How to Make Your Visual Storytelling More Persuasive

Visual storytelling can be a powerful medium for conveying specific messages, persuading an audience, or even relaying basic data. Through a combination of photos, illustrations, and videos, you can effectively present new ideas and make them more impactful.

But how do you make your visual storytelling more persuasive?

Use the Right Presentation Medium

First, you need to consider your presentation medium. Your visual storytelling is going to be much more effective if it’s presented in a medium that’s conducive to your environment and your audience, and you’ll be able to optimize your images more effectively if you know how they’re going to look at the end.

Thankfully, there are no shortage of mediums you can use for visual storytelling, though some of them will require a unique approach.

With the help of digital signage software, you can display your visual storytelling elements across any number of screens throughout your workplace environment. You can pull in data in real-time and showcase it in interactive visuals, you can automatically play through a predesigned slideshow, and you can customize images and messages for each individual screen if you want. However, you’ll need to remember that this is a digital format, and if you want to tell a visual story in print, you’ll need a slightly different approach.

Cater to Your Target Audience

No matter what, your visual storytelling needs to cater to a specific target audience. The art of persuasion is not universal, nor is it completely straightforward because different people are persuaded by different means.

For some people, logic and data are everything; they carefully calculate all their decisions and want to know all the objective information before proceeding. For others, emotion and intuition are driving factors; if the numbers don’t persuade them, they might be moved by a compelling personal story.

Accordingly, it’s important to spend time getting to know your target audience and how they think – as well as how they’re effectively persuaded. With this understanding, you’ll be in a much better position to produce a visual narrative that your audience finds compelling.

Show Off Your Data

Data is remarkably effective for persuasion in visual storytelling, so make sure you show it off. With the help of interactive charts, graphs, and other visual indicators, you can make the numbers leap off the screen – and make a compelling case for whatever you’re arguing.

For example, if you’re trying to convince a marketing director that a specific strategy is working especially well, you can show them a comparative bar graph that shows off just how much higher this return on investment (ROI) is when compared to other strategies. The raw data is plenty persuasive to some, but others need to see it in a visual context to truly comprehend it.

Include Interactive Options When You Can

Whenever possible, include interactive options. People are much more engaged with visual content when they have the ability to interact with it, even if this interaction is simple, like seeing background visual elements move when scrolling down a webpage. Not all visual mediums are going to support interactive elements, and that’s okay; just try to include them where you can.

Show, Don’t Tell

“Show, don’t tell” is a commonly touted rule for creative writing. The basic idea is this: it’s much more powerful and persuasive to demonstrate your ideas, rather than simply dictating them.
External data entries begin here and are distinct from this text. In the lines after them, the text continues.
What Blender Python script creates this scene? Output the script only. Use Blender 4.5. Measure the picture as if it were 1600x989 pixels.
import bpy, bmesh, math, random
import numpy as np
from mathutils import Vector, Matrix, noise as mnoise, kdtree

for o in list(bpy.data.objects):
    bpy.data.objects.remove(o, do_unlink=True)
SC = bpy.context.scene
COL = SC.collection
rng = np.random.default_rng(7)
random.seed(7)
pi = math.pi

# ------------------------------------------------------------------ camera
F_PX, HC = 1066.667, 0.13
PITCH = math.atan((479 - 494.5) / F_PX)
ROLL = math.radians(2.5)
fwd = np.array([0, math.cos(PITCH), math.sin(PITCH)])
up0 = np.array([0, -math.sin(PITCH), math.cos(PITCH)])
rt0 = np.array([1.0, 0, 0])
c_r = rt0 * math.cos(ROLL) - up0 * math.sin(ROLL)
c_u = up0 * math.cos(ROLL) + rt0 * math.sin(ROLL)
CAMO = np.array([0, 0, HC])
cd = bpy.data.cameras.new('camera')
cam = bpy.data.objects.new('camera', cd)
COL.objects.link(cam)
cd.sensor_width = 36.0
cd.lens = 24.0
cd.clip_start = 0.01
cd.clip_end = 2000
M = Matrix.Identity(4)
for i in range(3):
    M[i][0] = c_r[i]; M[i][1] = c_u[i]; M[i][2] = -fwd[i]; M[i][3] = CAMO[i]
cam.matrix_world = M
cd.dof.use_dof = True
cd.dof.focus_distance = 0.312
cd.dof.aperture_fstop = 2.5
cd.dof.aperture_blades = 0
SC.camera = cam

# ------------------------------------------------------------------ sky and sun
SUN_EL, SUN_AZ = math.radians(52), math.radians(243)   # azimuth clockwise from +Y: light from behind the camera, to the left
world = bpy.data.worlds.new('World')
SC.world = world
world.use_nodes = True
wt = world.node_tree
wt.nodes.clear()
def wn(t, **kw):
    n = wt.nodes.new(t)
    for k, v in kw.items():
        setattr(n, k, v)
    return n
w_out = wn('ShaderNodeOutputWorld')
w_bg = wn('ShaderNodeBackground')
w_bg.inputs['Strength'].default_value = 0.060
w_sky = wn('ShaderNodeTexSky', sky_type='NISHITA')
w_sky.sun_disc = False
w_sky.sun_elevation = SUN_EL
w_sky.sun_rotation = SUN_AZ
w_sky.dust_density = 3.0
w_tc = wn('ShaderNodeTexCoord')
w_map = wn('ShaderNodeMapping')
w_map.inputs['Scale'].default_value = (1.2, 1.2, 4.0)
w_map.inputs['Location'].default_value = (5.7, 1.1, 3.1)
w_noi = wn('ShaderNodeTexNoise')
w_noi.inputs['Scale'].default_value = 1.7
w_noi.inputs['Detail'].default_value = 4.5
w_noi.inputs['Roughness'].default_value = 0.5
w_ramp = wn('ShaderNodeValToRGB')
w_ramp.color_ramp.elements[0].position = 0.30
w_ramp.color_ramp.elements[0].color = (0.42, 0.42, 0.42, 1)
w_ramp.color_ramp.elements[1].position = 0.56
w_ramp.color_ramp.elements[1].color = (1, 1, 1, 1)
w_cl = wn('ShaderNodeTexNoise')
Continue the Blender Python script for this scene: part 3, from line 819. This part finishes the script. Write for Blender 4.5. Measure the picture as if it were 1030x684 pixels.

For example, instead of saying “Jack was very nervous,” you can say, “Jack’s hands were trembling.” Instead of simply naming the emotion, you’re describing behavior that allows readers to understand what the emotion is.

You can do something similar in your visual storytelling. Instead of bragging about how beautiful your architecture is, show elegant photographs of it. Instead of explaining why your approach to sales is better, present a graph that proves its value.

Don’t Be Afraid to Take Risks

Finally, don’t be afraid to take risks. Too often, visual storytellers simply try to replicate elements of visual storytelling they’ve seen in the past, or they try to stick with a reliable formula to minimize the possibility of failure.

But if you want your messages to stand out, and if you want to advance your abilities, you need to be prepared to experiment and take calculated risks in your presentations regularly.

Visual storytelling is a complex art, and one that benefits from ongoing refinement. If you want to make your digital signs, brochures, marketing materials, and internal communications much more persuasive, all you have to do is take a close look at your past efforts, analyze them, and optimize them for future iterations.

With enough time and effort, you can eventually master the art of persuasion in this field.